*The exercise:* Look over the lines below. Report each one that includes the string "empty".

*Supplied records:*
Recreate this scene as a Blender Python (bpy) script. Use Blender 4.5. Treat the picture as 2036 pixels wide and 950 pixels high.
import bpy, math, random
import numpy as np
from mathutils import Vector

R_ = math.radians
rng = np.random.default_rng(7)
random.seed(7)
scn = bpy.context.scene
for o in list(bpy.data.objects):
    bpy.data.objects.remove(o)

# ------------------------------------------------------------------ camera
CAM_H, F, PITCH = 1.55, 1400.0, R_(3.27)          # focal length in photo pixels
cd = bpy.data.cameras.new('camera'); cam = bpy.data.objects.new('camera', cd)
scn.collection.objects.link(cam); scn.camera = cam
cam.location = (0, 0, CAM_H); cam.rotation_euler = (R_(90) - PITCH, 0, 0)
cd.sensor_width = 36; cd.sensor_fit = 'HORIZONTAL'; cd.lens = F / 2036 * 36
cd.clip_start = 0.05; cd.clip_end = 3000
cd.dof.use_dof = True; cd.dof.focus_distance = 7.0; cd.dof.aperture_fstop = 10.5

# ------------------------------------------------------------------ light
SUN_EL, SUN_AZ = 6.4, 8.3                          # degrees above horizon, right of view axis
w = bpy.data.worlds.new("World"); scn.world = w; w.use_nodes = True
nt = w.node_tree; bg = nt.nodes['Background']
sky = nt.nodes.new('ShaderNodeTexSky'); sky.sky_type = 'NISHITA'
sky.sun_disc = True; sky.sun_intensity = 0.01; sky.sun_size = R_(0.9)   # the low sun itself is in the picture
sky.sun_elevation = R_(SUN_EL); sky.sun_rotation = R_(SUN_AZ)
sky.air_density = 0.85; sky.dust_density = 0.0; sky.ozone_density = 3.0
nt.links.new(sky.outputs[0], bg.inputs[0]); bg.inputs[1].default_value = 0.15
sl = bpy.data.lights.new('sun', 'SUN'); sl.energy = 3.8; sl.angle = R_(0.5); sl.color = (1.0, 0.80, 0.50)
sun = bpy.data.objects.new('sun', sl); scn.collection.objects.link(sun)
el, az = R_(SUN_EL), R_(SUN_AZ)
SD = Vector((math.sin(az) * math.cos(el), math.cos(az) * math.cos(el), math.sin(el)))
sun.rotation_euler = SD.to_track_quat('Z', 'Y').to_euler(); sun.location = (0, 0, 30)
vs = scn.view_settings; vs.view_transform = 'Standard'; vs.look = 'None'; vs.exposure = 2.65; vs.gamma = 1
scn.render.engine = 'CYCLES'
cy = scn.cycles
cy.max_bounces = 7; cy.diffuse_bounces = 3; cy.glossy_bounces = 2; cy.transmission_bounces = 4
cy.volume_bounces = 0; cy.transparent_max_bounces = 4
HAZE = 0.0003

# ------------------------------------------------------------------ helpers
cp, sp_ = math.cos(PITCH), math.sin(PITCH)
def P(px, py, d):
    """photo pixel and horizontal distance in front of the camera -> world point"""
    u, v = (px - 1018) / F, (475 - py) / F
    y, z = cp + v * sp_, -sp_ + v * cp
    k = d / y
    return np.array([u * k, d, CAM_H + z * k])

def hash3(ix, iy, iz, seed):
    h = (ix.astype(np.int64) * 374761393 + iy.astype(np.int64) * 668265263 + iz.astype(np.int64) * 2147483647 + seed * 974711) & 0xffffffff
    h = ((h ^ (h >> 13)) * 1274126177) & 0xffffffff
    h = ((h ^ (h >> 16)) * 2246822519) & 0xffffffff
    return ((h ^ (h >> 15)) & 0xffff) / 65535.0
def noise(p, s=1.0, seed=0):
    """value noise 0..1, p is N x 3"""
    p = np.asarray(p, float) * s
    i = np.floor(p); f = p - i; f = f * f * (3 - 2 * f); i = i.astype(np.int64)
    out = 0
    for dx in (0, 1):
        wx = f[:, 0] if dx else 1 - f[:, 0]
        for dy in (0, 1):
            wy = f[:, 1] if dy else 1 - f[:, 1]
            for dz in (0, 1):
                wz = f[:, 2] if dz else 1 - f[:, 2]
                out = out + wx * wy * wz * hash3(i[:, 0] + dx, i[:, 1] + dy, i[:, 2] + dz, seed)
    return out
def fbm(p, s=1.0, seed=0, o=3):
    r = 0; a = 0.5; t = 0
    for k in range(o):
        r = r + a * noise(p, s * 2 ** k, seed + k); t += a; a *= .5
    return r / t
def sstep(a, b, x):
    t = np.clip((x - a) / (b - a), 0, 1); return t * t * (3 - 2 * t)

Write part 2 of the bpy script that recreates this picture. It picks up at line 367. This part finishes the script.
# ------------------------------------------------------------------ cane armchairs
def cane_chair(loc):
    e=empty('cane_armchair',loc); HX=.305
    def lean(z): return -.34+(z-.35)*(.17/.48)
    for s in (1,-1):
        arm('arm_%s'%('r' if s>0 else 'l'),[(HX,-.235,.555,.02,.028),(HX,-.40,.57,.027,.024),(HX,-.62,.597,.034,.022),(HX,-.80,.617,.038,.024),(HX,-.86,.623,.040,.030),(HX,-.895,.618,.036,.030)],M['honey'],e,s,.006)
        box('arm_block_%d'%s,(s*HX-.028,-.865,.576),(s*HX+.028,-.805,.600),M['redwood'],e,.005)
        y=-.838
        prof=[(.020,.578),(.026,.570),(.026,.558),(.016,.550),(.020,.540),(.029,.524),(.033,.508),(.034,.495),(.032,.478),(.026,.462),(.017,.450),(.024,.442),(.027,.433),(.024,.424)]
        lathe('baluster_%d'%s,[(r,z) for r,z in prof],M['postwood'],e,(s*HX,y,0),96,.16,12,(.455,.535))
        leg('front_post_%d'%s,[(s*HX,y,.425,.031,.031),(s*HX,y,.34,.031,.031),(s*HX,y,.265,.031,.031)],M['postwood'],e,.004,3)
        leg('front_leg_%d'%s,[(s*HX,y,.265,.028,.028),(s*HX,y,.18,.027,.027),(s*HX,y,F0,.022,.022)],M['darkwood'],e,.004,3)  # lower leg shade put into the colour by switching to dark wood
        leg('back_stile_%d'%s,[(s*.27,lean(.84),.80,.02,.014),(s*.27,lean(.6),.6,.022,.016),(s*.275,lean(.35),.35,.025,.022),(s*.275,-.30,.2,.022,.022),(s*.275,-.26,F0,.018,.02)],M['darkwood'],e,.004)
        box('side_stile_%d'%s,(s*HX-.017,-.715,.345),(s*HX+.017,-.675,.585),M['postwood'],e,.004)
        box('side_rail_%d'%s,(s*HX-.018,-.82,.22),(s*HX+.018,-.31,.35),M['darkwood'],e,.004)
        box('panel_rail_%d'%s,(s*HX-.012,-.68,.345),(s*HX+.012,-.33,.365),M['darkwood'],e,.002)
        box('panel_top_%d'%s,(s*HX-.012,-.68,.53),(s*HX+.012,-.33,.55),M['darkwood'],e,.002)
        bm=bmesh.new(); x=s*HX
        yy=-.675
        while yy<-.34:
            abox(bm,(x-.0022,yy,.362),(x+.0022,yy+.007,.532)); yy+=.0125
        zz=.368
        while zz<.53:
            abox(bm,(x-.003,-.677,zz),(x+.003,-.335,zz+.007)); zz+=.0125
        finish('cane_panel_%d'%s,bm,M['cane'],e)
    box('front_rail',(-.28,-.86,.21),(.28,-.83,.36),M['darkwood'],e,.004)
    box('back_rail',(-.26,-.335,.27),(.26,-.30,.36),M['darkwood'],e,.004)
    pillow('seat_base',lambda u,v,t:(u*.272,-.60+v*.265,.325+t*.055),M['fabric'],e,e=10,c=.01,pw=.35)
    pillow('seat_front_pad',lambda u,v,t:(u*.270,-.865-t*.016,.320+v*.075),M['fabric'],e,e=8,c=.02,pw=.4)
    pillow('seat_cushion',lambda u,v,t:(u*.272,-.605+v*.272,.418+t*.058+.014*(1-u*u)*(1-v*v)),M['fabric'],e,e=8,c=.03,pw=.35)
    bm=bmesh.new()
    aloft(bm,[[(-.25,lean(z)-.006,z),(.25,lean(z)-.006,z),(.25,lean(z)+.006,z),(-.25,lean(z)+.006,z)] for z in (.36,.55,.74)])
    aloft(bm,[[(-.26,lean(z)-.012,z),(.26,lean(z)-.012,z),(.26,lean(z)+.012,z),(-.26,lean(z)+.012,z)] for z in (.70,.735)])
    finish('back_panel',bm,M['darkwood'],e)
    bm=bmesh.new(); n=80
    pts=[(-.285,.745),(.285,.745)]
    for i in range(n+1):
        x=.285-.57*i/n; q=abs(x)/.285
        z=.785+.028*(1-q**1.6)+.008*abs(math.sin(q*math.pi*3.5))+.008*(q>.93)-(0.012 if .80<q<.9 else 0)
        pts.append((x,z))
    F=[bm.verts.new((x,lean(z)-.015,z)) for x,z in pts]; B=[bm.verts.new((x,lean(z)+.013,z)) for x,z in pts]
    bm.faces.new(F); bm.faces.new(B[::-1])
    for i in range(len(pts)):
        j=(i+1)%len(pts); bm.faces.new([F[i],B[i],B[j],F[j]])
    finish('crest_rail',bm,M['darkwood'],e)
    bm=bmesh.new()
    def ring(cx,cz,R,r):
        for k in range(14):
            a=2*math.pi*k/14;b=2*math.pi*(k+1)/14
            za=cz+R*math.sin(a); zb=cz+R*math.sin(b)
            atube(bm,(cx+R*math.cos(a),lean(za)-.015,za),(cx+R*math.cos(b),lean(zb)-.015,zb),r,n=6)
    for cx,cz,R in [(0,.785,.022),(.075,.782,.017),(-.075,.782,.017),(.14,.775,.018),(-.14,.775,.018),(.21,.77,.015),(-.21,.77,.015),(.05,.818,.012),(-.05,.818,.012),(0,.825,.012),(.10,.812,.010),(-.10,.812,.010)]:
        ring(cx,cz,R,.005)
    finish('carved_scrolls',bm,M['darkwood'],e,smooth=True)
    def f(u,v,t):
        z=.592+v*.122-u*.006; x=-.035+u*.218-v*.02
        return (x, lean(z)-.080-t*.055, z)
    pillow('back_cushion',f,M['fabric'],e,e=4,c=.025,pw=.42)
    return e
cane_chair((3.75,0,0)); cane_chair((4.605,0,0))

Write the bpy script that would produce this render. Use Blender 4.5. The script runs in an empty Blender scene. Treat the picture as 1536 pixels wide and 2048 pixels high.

*Written answer:*
    e=empty('cane_armchair',loc); HX=.305
Write the bpy script that would produce this render. Use Blender 4.5. The script runs in an empty Blender scene. Treat the picture as 1536 pixels wide and 2048 pixels high.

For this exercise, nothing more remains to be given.